Data supplied:
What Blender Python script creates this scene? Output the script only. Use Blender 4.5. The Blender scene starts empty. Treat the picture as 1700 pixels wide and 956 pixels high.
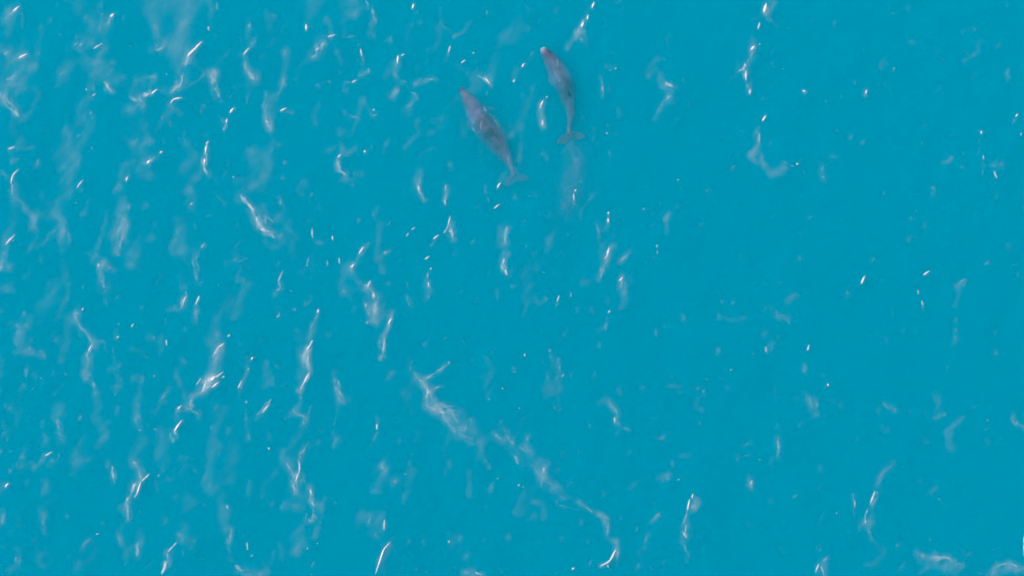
--
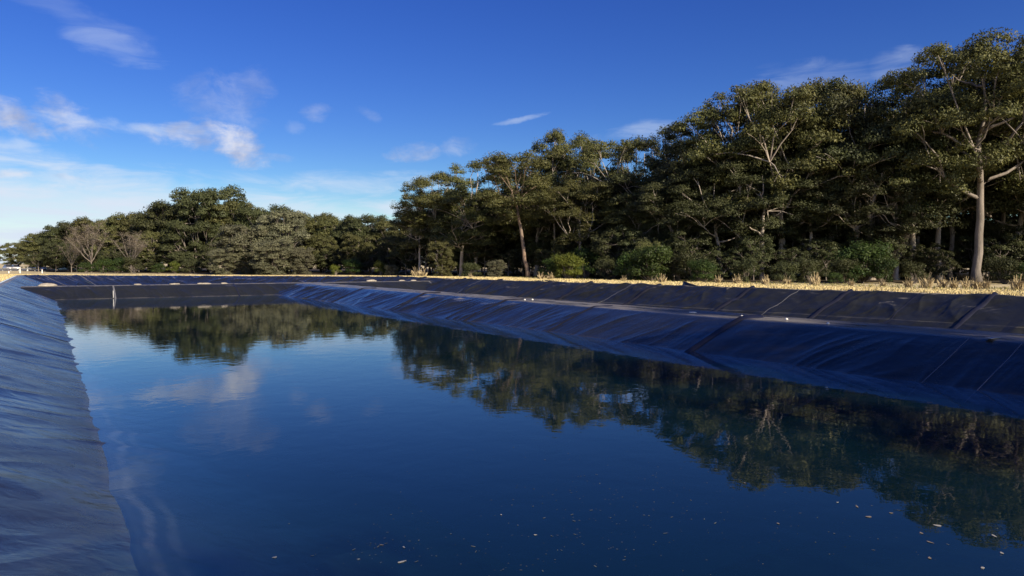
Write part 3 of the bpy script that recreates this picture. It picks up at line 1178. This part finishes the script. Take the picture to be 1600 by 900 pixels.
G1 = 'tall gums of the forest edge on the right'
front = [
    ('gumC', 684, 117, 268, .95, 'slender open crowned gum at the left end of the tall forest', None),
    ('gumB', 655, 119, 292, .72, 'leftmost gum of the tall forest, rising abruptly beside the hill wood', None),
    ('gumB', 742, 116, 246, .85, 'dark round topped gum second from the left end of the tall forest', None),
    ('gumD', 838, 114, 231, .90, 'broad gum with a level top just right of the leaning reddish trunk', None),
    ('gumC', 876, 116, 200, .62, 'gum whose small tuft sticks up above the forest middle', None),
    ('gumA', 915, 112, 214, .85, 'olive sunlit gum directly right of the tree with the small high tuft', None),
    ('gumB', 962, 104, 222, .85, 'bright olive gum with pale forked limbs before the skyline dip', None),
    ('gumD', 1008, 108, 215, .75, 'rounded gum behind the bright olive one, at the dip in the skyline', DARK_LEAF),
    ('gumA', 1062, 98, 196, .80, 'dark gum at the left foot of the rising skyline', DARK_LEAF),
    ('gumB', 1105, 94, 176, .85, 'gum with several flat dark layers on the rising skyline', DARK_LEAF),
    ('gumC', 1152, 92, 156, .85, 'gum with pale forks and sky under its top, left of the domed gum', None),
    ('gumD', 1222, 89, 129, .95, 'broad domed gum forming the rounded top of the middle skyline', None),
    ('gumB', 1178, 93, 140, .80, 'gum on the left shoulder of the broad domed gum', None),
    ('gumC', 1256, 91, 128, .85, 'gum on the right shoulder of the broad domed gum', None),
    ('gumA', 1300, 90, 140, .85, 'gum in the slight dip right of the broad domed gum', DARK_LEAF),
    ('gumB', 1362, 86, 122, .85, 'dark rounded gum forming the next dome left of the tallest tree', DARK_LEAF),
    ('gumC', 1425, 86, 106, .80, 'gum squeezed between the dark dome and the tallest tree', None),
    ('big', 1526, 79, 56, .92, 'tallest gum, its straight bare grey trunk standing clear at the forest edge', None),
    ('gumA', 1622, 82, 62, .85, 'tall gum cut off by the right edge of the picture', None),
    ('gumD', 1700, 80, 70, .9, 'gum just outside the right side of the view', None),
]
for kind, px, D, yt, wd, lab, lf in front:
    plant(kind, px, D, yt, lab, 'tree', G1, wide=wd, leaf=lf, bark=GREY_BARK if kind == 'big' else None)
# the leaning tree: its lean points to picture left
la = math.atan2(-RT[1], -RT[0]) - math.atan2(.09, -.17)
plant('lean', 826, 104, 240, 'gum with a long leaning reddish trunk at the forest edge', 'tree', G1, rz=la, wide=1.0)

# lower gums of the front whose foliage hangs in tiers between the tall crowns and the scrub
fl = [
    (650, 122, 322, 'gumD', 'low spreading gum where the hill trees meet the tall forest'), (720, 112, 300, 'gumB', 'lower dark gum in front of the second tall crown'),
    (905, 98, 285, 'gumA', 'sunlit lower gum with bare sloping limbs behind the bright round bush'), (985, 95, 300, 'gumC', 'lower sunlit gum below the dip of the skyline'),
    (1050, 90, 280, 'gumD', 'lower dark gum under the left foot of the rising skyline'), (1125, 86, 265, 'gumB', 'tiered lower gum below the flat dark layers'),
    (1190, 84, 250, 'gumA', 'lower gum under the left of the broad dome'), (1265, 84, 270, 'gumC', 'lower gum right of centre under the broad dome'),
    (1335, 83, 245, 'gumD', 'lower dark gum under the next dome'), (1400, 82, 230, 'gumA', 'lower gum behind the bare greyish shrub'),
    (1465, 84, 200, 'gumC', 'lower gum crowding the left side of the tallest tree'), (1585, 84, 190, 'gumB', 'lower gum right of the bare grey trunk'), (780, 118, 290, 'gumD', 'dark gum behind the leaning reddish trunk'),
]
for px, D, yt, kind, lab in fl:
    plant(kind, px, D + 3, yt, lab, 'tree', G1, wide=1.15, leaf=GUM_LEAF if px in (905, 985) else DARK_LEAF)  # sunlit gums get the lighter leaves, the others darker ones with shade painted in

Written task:
In the listing above, count each line that holds the string "pixels". Give the number only.

Correct result:
2